I liken this to the kind of "neck-baring" behavior you see in animals..dogs, for example, rolling over on their backs to expose their bellies, in effort to show a kind of deference which makes it clear that attack is not the motivation. There are others in different species, but that's the idea-in exposing your "soft underbelly", you're making it clear that your intentions are cooperative rather than oppositional, in hopes of receiving the same, in return. Getting off on the right foot, so to speak.
It makes me wonder if the human version is the open-palm of the handshake...which supposedly originated with the same intention...to show you had no weapon, ie, that your intentions were cooperative rather than aggressive.
...which leads me to wonder...in a culture where such a display of innocence and goodwill has been replaced, instead, with what seems an inherently combative bumping of closed fists...is the kind of "neck baring" of shame still effective in producing a caretaking response?
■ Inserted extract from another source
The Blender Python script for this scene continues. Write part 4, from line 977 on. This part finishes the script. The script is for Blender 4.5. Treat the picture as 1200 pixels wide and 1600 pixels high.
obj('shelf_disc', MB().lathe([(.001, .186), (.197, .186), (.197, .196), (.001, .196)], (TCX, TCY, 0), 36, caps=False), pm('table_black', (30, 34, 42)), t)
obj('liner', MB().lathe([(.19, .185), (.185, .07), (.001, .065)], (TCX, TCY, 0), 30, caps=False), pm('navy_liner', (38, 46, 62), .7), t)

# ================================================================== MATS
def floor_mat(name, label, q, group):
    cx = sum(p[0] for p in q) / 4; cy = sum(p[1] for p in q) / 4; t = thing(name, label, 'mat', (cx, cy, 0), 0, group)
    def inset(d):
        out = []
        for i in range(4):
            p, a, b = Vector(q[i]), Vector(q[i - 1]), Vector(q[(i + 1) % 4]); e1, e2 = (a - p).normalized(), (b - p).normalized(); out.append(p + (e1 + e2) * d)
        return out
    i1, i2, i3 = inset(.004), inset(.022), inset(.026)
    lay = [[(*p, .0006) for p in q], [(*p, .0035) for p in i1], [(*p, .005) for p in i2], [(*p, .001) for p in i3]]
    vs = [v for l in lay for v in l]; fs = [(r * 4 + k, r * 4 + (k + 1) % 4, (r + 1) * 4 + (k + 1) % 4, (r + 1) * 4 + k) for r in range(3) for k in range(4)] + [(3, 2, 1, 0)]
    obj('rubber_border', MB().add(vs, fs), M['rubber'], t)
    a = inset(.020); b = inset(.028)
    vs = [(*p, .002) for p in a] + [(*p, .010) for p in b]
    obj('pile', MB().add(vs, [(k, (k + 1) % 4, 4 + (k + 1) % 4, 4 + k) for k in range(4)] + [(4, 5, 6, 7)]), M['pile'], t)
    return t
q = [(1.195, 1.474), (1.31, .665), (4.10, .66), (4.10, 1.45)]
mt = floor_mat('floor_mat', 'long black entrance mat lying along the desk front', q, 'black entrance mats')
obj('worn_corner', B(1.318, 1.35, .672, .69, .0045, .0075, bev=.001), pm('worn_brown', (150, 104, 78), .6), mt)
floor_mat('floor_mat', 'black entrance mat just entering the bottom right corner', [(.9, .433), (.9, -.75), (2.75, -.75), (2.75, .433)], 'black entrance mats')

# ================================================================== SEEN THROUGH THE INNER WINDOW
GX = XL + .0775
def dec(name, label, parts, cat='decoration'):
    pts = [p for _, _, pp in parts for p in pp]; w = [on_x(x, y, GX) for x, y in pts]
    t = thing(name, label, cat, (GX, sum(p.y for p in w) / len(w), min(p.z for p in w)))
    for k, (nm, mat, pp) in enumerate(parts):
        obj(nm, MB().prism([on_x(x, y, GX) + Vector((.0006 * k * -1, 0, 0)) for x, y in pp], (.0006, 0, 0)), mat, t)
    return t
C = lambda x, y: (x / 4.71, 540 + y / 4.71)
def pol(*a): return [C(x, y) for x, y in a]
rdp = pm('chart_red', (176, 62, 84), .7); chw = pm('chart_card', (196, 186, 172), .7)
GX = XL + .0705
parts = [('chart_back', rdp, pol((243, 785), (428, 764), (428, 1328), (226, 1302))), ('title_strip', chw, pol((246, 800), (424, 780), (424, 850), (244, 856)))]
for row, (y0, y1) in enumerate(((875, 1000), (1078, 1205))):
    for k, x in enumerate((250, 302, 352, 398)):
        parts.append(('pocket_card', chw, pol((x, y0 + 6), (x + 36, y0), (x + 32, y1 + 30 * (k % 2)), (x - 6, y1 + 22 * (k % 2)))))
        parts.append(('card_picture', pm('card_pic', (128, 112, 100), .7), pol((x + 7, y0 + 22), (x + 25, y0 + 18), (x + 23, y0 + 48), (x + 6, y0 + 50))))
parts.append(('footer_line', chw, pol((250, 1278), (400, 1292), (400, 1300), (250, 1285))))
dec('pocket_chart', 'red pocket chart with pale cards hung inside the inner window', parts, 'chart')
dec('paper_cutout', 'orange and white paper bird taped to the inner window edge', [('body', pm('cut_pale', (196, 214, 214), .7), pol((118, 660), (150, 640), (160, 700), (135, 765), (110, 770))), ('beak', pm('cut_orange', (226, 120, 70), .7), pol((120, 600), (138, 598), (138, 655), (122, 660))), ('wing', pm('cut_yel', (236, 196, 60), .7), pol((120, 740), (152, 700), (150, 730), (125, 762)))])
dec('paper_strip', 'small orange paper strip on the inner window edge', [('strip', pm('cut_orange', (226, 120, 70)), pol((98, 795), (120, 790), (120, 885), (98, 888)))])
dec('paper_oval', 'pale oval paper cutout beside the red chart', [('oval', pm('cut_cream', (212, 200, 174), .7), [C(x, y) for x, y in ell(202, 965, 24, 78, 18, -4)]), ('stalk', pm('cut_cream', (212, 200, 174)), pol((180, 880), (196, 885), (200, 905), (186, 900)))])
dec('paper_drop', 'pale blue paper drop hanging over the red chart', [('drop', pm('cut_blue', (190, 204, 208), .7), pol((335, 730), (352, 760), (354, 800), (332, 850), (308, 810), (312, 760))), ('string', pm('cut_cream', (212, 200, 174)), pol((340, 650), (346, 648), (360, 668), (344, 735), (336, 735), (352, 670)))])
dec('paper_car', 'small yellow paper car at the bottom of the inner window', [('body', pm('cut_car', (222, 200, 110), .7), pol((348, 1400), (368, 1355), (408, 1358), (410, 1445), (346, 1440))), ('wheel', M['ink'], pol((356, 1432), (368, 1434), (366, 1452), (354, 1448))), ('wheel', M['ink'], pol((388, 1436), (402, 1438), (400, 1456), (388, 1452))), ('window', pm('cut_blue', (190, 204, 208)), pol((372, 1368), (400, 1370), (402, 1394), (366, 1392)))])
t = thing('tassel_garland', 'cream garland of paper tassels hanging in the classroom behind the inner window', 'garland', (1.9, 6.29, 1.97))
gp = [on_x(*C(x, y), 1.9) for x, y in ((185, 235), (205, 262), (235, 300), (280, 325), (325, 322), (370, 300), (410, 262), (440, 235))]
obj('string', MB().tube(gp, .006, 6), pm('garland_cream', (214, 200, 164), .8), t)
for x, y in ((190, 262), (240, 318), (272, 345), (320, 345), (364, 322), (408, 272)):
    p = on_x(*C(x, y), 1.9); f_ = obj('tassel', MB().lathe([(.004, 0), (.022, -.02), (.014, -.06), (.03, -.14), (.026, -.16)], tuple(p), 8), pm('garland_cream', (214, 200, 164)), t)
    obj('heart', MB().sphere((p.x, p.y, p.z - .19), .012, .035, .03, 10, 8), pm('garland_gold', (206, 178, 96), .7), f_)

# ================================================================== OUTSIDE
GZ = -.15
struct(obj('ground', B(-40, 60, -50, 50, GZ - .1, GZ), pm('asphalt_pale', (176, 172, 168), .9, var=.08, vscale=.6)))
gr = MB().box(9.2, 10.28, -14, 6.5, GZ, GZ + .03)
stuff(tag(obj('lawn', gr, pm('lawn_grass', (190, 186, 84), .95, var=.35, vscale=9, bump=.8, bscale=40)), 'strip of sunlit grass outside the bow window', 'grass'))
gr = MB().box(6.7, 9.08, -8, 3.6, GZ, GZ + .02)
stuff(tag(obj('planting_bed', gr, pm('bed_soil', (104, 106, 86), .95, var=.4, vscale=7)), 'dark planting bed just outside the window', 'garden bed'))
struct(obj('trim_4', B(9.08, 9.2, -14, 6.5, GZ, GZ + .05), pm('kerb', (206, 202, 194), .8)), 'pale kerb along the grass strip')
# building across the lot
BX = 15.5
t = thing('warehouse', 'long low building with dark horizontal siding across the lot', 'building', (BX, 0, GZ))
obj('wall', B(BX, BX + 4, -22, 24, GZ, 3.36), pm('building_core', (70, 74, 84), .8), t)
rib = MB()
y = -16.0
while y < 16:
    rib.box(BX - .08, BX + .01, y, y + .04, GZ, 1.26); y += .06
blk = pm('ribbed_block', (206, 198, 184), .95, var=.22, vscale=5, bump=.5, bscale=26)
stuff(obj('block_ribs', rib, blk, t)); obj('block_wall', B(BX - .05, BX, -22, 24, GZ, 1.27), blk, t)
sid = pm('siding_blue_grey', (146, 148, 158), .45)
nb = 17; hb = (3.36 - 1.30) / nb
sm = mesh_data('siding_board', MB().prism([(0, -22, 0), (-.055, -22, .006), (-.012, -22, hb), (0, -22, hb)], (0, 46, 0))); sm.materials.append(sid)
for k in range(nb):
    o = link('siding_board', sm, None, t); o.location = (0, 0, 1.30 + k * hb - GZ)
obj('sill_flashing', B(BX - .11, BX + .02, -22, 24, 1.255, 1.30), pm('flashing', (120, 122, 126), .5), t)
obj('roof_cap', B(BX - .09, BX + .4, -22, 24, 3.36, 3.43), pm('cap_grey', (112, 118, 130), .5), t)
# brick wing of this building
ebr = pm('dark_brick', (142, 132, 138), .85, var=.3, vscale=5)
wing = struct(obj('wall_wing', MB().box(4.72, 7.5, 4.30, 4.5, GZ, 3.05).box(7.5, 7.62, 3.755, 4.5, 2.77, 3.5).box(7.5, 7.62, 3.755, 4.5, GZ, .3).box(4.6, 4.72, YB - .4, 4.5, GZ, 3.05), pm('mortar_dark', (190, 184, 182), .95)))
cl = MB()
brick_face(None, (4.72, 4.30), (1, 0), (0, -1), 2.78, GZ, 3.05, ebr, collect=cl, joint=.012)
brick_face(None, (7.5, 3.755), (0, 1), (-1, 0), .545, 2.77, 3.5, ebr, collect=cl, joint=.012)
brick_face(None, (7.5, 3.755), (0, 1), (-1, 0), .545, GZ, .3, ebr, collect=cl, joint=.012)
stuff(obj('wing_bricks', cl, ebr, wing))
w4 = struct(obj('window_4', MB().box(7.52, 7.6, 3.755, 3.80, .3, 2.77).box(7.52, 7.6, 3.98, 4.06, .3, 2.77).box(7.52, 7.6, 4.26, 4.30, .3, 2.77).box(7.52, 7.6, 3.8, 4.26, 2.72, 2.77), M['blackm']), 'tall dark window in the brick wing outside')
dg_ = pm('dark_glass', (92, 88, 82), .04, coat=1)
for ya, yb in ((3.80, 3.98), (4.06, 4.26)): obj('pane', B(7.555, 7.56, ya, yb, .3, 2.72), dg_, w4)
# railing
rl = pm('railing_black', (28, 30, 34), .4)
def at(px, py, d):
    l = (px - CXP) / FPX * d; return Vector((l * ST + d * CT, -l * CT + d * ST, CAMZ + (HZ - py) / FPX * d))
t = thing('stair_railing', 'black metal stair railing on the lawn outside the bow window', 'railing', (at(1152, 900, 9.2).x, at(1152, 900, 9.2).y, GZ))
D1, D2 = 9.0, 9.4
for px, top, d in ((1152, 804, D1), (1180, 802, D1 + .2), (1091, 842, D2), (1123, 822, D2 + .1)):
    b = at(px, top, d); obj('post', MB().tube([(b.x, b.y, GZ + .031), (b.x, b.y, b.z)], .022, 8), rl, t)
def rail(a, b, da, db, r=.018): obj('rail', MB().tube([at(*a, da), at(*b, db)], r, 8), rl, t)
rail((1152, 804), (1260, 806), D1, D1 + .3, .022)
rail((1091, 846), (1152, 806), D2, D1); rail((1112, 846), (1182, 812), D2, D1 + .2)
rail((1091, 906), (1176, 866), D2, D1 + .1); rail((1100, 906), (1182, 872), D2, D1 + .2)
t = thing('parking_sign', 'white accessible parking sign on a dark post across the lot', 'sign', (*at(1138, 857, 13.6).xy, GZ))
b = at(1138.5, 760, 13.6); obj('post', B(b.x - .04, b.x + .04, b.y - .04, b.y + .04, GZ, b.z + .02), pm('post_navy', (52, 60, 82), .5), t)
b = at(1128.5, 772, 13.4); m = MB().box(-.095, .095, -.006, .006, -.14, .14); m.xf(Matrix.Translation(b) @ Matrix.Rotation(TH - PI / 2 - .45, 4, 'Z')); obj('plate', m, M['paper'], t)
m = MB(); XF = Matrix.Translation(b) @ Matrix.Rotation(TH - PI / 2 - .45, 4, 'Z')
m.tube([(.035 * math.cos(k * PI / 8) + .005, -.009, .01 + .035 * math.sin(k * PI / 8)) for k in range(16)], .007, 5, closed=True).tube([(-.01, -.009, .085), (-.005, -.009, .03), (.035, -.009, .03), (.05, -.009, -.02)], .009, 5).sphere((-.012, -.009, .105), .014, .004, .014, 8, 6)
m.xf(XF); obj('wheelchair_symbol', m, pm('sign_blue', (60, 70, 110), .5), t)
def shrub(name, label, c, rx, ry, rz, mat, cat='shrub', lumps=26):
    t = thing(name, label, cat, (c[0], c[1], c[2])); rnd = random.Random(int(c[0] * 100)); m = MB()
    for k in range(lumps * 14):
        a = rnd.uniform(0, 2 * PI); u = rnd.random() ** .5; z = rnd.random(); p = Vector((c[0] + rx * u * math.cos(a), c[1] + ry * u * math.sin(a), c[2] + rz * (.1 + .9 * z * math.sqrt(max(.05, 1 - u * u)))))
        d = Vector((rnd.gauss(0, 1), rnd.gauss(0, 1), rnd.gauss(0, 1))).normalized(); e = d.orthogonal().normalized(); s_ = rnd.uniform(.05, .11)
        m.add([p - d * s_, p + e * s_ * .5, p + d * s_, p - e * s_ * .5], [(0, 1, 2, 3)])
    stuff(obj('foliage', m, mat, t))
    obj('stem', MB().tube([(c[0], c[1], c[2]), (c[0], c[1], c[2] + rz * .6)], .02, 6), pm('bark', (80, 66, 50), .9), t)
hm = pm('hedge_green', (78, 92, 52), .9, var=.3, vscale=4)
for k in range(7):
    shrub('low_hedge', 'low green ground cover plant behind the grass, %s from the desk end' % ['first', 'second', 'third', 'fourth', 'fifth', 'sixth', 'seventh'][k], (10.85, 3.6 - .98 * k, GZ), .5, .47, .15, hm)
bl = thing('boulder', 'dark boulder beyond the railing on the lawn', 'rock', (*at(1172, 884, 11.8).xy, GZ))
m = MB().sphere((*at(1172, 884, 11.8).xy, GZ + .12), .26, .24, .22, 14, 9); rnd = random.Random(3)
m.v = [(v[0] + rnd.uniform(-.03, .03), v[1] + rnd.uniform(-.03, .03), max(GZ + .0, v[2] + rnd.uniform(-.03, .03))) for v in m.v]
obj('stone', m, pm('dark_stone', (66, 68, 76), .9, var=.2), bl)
Or instead, the response one would expect of baring one's neck to a predator?
So shame at having "been bad" is something I value, in myself--when I HAVE "been bad"--and is something I associate with being a good person. If I only intellectually acknowledge that I've acted in violation, so to speak...that would make me an astute person...but not necessarily a good one.
But being "overshamed", so that I walk around with the permanent and pervasive sense that I AM bad...is something that I've identified as a pathological expression resulting from childhood trauma, and which I try to recognize, and "externalize"...as I would notice when, for example, my leg hurt as a result of a childhood injury--I would just say "huh, darn leg is acting up again"...and not think much more about it. And it's that degree of detachment from that sense of fundamental inadequacy I work towards in my recovery.